Disclaimer: the logs are taken from a production network but the values (VLAN ID, names) are randomized.

Recently, I encountered an issue on a Campus LAN while performing routine checks: spanning tree seemed to undergo regular changes.

The LAN in question uses five VLANs and RPVST+, a Cisco-only LAN. At first sight there was no issue:

BPDU-Trace1

On an access switch, one Root port towards the Root bridge, a few Designated ports (note the P2P Edge) where end devices connect, and an Alternative port in blocking with a peer-to-peer neighborship, which means BPDUs are received on this link.

There is a command that allows you to see more detail: ‘show spanning-tree detail’. However, the output from this command is overwhelming so it’s best to apply filters on it. After some experimenting, filtering on the keywords ‘from’,’executing’ and ‘changes’ seems to give the desired output:

BPDU-Trace2

This gives a clear indication of something happening in the LAN: VLAN 302 has had a spanning-tree event less than 2 hours ago. Compared to most other VLANs who did not change for almost a year, this means something changed recently. After checking the interface on which the event happened, I found a port towards a desk which did not have the BPDU Guard enabled, just Root Guard. It was revealed that someone regularly plugged in a switch to have more ports, which talked spanning-tree but with a default priority, not claiming root. As such, Root Guard was not triggered, but the third-party switch did participate in spanning-tree from time to time.

Also, as you notice in the image, VLAN 304 seemed to have had a recent event to, on the Alternative Port. After logging in on the next switch I got the following output:

BPDU-Trace3

Good part: we have a next interface to track. Bad news: it’s a stack port? Since it’s a stack of 3750 series switches, it has stack ports in use, but the switches should act as one logical unit in regards to management and spanning-tree, right? Well, this is true, but each switch still makes the spanning-tree calculation by itself, which means that it can receive a spanning-tree update of another switch in the stack through the stack port.

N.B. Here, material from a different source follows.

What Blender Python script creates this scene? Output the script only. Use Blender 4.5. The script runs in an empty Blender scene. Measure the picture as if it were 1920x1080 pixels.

Okay, but can you still trace this? You would have to be able to look in another switch in the stack… And as it turns out, you can:

BPDU-Trace4

After checking which stack port connects to which switch in the CLI, you can hop to the next one with the ‘session’ command and return to the master switch simply by typing ‘exit’. On the stack member, again doing the ‘show spanning tree detail’ command shows the local port on which the most recent event happened. And again the same thing: no BPDU Guard enabled here.